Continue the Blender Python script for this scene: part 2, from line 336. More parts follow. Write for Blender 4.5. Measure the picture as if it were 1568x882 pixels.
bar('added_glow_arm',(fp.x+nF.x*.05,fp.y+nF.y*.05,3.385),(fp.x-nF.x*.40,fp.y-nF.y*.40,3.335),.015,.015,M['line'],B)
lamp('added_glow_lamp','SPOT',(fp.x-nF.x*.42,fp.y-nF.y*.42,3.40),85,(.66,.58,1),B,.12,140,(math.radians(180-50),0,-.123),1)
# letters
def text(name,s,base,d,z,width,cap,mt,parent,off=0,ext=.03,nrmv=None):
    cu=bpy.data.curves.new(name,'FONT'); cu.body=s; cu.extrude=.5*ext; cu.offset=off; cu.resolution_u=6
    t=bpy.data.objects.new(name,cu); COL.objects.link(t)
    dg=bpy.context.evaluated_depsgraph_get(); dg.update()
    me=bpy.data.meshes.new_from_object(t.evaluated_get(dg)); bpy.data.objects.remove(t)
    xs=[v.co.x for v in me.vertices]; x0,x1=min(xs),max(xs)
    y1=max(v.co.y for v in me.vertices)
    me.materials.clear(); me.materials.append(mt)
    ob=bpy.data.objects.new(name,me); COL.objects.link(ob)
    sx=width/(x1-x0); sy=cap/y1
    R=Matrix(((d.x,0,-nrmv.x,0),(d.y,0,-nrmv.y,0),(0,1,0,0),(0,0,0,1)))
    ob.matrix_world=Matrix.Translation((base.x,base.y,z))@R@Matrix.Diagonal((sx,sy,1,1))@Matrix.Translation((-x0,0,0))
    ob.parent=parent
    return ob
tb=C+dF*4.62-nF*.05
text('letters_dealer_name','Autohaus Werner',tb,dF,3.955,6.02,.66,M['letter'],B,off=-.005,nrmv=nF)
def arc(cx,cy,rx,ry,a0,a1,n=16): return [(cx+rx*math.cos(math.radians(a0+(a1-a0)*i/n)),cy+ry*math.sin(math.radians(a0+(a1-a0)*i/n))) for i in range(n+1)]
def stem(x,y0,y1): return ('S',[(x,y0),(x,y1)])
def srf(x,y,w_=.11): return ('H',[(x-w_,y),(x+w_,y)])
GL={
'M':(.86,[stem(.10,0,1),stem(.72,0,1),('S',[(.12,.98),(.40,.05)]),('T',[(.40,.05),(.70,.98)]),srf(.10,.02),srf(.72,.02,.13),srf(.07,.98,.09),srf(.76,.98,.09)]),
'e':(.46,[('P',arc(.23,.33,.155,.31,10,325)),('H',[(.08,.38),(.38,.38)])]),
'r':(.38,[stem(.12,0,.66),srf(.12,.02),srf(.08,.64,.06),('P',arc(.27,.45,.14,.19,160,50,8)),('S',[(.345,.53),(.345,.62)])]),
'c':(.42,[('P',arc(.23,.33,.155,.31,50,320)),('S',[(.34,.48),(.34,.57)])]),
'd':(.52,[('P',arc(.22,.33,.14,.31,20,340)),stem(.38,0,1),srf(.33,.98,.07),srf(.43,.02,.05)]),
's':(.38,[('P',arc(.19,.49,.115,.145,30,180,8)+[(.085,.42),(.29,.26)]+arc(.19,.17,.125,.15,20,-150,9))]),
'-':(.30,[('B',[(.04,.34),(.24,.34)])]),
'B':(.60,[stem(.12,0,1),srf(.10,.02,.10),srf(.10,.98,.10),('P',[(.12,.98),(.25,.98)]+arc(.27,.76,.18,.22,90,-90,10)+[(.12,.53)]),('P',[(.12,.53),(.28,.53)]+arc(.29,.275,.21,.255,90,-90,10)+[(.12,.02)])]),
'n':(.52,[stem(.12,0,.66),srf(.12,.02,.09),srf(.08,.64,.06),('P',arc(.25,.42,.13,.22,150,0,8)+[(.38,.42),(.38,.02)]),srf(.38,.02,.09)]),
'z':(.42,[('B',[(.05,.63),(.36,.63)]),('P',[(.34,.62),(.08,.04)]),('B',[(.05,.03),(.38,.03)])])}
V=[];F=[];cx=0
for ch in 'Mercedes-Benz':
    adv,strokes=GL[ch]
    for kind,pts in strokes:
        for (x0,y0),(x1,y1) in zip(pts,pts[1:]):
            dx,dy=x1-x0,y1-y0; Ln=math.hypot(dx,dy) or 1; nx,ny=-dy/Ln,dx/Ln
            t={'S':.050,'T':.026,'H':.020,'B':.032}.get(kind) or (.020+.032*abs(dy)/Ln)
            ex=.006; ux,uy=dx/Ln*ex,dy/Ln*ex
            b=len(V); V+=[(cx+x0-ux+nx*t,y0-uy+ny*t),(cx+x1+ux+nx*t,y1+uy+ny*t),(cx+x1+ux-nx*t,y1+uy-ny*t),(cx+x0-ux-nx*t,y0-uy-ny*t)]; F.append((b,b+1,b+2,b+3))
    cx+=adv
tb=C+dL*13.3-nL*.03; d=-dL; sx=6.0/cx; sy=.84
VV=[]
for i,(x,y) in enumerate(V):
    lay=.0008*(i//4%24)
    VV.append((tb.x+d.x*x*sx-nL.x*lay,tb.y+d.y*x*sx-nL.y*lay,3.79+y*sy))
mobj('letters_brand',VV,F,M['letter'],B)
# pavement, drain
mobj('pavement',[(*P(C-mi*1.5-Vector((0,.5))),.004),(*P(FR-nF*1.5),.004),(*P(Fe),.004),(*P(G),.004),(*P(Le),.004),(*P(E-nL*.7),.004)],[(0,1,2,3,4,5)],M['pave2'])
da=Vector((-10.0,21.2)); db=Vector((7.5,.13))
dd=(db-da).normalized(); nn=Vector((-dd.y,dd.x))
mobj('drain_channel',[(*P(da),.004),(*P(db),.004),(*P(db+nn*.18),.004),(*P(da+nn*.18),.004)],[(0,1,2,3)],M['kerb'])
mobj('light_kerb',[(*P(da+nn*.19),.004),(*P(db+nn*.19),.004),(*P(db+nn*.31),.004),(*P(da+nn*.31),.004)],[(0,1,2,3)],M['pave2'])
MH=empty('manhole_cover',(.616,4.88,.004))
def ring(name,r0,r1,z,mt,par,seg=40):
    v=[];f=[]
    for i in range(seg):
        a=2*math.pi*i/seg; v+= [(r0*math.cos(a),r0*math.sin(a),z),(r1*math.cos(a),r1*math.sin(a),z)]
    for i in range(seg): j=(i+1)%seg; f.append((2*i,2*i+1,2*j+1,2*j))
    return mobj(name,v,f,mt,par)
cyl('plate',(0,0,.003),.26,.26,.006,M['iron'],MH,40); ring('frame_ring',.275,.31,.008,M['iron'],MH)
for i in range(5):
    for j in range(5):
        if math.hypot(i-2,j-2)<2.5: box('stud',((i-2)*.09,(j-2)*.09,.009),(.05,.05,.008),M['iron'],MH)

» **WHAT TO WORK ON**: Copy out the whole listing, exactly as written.

» **EXERCISE OUTPUT**:
Continue the Blender Python script for this scene: part 2, from line 336. More parts follow. Write for Blender 4.5. Measure the picture as if it were 1568x882 pixels.
bar('added_glow_arm',(fp.x+nF.x*.05,fp.y+nF.y*.05,3.385),(fp.x-nF.x*.40,fp.y-nF.y*.40,3.335),.015,.015,M['line'],B)
lamp('added_glow_lamp','SPOT',(fp.x-nF.x*.42,fp.y-nF.y*.42,3.40),85,(.66,.58,1),B,.12,140,(math.radians(180-50),0,-.123),1)
# letters
def text(name,s,base,d,z,width,cap,mt,parent,off=0,ext=.03,nrmv=None):
    cu=bpy.data.curves.new(name,'FONT'); cu.body=s; cu.extrude=.5*ext; cu.offset=off; cu.resolution_u=6
    t=bpy.data.objects.new(name,cu); COL.objects.link(t)
    dg=bpy.context.evaluated_depsgraph_get(); dg.update()
    me=bpy.data.meshes.new_from_object(t.evaluated_get(dg)); bpy.data.objects.remove(t)
    xs=[v.co.x for v in me.vertices]; x0,x1=min(xs),max(xs)
    y1=max(v.co.y for v in me.vertices)
    me.materials.clear(); me.materials.append(mt)
    ob=bpy.data.objects.new(name,me); COL.objects.link(ob)
    sx=width/(x1-x0); sy=cap/y1
    R=Matrix(((d.x,0,-nrmv.x,0),(d.y,0,-nrmv.y,0),(0,1,0,0),(0,0,0,1)))
    ob.matrix_world=Matrix.Translation((base.x,base.y,z))@R@Matrix.Diagonal((sx,sy,1,1))@Matrix.Translation((-x0,0,0))
    ob.parent=parent
    return ob
tb=C+dF*4.62-nF*.05
text('letters_dealer_name','Autohaus Werner',tb,dF,3.955,6.02,.66,M['letter'],B,off=-.005,nrmv=nF)
def arc(cx,cy,rx,ry,a0,a1,n=16): return [(cx+rx*math.cos(math.radians(a0+(a1-a0)*i/n)),cy+ry*math.sin(math.radians(a0+(a1-a0)*i/n))) for i in range(n+1)]
def stem(x,y0,y1): return ('S',[(x,y0),(x,y1)])
def srf(x,y,w_=.11): return ('H',[(x-w_,y),(x+w_,y)])
GL={
'M':(.86,[stem(.10,0,1),stem(.72,0,1),('S',[(.12,.98),(.40,.05)]),('T',[(.40,.05),(.70,.98)]),srf(.10,.02),srf(.72,.02,.13),srf(.07,.98,.09),srf(.76,.98,.09)]),
'e':(.46,[('P',arc(.23,.33,.155,.31,10,325)),('H',[(.08,.38),(.38,.38)])]),
'r':(.38,[stem(.12,0,.66),srf(.12,.02),srf(.08,.64,.06),('P',arc(.27,.45,.14,.19,160,50,8)),('S',[(.345,.53),(.345,.62)])]),
'c':(.42,[('P',arc(.23,.33,.155,.31,50,320)),('S',[(.34,.48),(.34,.57)])]),
'd':(.52,[('P',arc(.22,.33,.14,.31,20,340)),stem(.38,0,1),srf(.33,.98,.07),srf(.43,.02,.05)]),
's':(.38,[('P',arc(.19,.49,.115,.145,30,180,8)+[(.085,.42),(.29,.26)]+arc(.19,.17,.125,.15,20,-150,9))]),
'-':(.30,[('B',[(.04,.34),(.24,.34)])]),
'B':(.60,[stem(.12,0,1),srf(.10,.02,.10),srf(.10,.98,.10),('P',[(.12,.98),(.25,.98)]+arc(.27,.76,.18,.22,90,-90,10)+[(.12,.53)]),('P',[(.12,.53),(.28,.53)]+arc(.29,.275,.21,.255,90,-90,10)+[(.12,.02)])]),
'n':(.52,[stem(.12,0,.66),srf(.12,.02,.09),srf(.08,.64,.06),('P',arc(.25,.42,.13,.22,150,0,8)+[(.38,.42),(.38,.02)]),srf(.38,.02,.09)]),
'z':(.42,[('B',[(.05,.63),(.36,.63)]),('P',[(.34,.62),(.08,.04)]),('B',[(.05,.03),(.38,.03)])])}
V=[];F=[];cx=0
for ch in 'Mercedes-Benz':
    adv,strokes=GL[ch]
    for kind,pts in strokes:
        for (x0,y0),(x1,y1) in zip(pts,pts[1:]):
            dx,dy=x1-x0,y1-y0; Ln=math.hypot(dx,dy) or 1; nx,ny=-dy/Ln,dx/Ln
            t={'S':.050,'T':.026,'H':.020,'B':.032}.get(kind) or (.020+.032*abs(dy)/Ln)
            ex=.006; ux,uy=dx/Ln*ex,dy/Ln*ex
            b=len(V); V+=[(cx+x0-ux+nx*t,y0-uy+ny*t),(cx+x1+ux+nx*t,y1+uy+ny*t),(cx+x1+ux-nx*t,y1+uy-ny*t),(cx+x0-ux-nx*t,y0-uy-ny*t)]; F.append((b,b+1,b+2,b+3))
    cx+=adv
tb=C+dL*13.3-nL*.03; d=-dL; sx=6.0/cx; sy=.84
VV=[]
for i,(x,y) in enumerate(V):
    lay=.0008*(i//4%24)
    VV.append((tb.x+d.x*x*sx-nL.x*lay,tb.y+d.y*x*sx-nL.y*lay,3.79+y*sy))
mobj('letters_brand',VV,F,M['letter'],B)
# pavement, drain
mobj('pavement',[(*P(C-mi*1.5-Vector((0,.5))),.004),(*P(FR-nF*1.5),.004),(*P(Fe),.004),(*P(G),.004),(*P(Le),.004),(*P(E-nL*.7),.004)],[(0,1,2,3,4,5)],M['pave2'])
da=Vector((-10.0,21.2)); db=Vector((7.5,.13))
dd=(db-da).normalized(); nn=Vector((-dd.y,dd.x))
mobj('drain_channel',[(*P(da),.004),(*P(db),.004),(*P(db+nn*.18),.004),(*P(da+nn*.18),.004)],[(0,1,2,3)],M['kerb'])
mobj('light_kerb',[(*P(da+nn*.19),.004),(*P(db+nn*.19),.004),(*P(db+nn*.31),.004),(*P(da+nn*.31),.004)],[(0,1,2,3)],M['pave2'])
MH=empty('manhole_cover',(.616,4.88,.004))
def ring(name,r0,r1,z,mt,par,seg=40):
    v=[];f=[]
    for i in range(seg):
        a=2*math.pi*i/seg; v+= [(r0*math.cos(a),r0*math.sin(a),z),(r1*math.cos(a),r1*math.sin(a),z)]
    for i in range(seg): j=(i+1)%seg; f.append((2*i,2*i+1,2*j+1,2*j))
    return mobj(name,v,f,mt,par)
cyl('plate',(0,0,.003),.26,.26,.006,M['iron'],MH,40); ring('frame_ring',.275,.31,.008,M['iron'],MH)
for i in range(5):
    for j in range(5):
        if math.hypot(i-2,j-2)<2.5: box('stud',((i-2)*.09,(j-2)*.09,.009),(.05,.05,.008),M['iron'],MH)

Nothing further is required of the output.